Letztere wurden aus der Wiese in Basel notfallmäßig abgefischt und in ein Nebengewässer mit mehr Schatten umgesiedelt. Im Landkreis Lörrach sind solche Maßnahmen derzeit kein Thema, Fischervereine müssten dies veranlassen. Der Angelsportverein Schopfheim hat beispielsweise mittels Sandsäcken im Gewerbekanal künstlich aufgestaute Rückzugsräume für Fische geschaffen.

„Die Tiere bekommen schlechter Luft oder müssen sogar ersticken“, erläutert Claudia Salach vom Fachbereich Landwirtschaft & Naturschutz. Das habe nicht nur Auswirkungen auf Fische und Tiere, die am Gewässerboden leben, zum Beispiel Libellenlarven, Steinfliegen, Eintagsfliegen, aber auch Schnecken und Muscheln. Indirekt seien auch Vögel und Fledermäuse, betroffen, da Gewässer wichtige Nahrungsquellen für Insektenfresser darstellen.

Strukturreiche Gewässer

Entlastend wirken sich Renaturierungsmaßnahmen aus: „Wichtig sind strukturreiche Gewässer“, weiß Schneider. Diese böten verschiedene Wassertiefen, Versteckmöglichkeiten und durch Verschattung und Besonnung unterschiedliche Temperaturen im Gewässer.

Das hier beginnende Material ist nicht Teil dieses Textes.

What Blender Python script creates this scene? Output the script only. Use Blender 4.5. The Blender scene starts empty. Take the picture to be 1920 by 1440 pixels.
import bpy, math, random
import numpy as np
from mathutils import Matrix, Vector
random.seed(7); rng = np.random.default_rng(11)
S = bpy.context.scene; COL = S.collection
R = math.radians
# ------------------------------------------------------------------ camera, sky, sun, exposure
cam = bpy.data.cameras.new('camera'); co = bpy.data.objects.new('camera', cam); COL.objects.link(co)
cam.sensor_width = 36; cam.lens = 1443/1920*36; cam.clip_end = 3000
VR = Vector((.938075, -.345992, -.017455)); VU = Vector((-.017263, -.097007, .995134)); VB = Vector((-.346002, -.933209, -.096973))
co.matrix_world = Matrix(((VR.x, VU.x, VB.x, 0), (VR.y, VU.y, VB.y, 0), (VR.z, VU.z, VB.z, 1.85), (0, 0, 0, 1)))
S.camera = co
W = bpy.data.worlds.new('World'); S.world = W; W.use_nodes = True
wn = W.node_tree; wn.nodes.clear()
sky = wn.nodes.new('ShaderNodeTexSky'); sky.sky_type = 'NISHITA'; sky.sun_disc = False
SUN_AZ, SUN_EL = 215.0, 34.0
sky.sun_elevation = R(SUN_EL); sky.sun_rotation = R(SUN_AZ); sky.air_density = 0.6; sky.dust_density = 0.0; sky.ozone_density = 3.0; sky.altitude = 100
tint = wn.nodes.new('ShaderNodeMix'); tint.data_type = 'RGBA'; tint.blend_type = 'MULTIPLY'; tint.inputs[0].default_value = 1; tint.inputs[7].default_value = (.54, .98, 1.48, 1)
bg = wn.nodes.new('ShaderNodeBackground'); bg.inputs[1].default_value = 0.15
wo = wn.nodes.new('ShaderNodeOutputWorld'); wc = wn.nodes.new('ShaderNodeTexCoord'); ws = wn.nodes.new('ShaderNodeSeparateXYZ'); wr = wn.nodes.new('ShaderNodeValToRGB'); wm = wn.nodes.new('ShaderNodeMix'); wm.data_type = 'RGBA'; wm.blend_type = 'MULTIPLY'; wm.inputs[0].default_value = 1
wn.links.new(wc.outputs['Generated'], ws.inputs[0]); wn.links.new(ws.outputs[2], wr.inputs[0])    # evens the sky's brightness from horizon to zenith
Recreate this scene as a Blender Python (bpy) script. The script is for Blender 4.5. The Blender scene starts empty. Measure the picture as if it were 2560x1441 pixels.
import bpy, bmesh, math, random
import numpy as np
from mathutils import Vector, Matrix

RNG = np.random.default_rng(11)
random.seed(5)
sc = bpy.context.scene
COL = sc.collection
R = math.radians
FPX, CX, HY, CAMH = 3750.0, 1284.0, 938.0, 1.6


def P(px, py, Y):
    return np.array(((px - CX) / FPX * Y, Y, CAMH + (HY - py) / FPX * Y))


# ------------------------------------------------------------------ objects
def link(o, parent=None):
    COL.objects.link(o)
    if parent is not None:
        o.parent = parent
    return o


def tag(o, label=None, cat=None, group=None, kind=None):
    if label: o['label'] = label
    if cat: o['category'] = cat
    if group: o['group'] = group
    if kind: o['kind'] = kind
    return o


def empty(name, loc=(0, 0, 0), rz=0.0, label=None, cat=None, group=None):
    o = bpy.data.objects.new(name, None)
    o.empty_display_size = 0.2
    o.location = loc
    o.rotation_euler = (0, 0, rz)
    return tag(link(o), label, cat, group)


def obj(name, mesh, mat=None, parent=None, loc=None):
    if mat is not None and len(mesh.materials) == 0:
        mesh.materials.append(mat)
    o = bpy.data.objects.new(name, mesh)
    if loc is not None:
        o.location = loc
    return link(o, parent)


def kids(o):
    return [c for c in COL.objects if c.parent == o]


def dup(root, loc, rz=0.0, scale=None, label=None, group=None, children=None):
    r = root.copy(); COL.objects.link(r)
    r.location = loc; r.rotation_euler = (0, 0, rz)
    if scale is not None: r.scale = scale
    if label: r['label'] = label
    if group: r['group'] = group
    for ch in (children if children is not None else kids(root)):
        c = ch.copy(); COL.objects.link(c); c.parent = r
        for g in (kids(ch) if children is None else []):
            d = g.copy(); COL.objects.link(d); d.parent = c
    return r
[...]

Unter anderem im Bereich der Stadt Lörrach wurde „des Feldbergs liebliches Töchterlein“, wie Johann Peter Hebel den Fluss nannte, im Rahmen der „Wiesionen“-Projekte aus seinem Korsett befreit und renaturiert. Strukturreiches Gewässer mit flacheren und tieferen Stellen sind grundsätzlich besser gegen Hitze gewappnet als etwa Kanäle.

Lebensraum für Tiere

Auch in Basel fand in den vergangenen Jahren in einigen Abschnitten eine Revitalisierung statt. Mit „WieseVital“ soll der Flussabschnitt innerhalb der Langen Erlen zwischen dem Tierpark und der deutsch-schweizerischen Grenze neu gestaltet werden. Ziel ist, dass sich die Wiese innerhalb ihrer Dämme frei bewegen kann.

Dadurch entstünden wertvolle Lebensräume für Tiere und Pflanzen, wie es im Rahmen der Projektvorstellung hieß. Der Lachs und andere gefährdete Fischarten werden in der ganzen Wiese wieder laichen können, erhofft sich der Kanton. Die Bauarbeiten starten frühestens im Jahr 2025.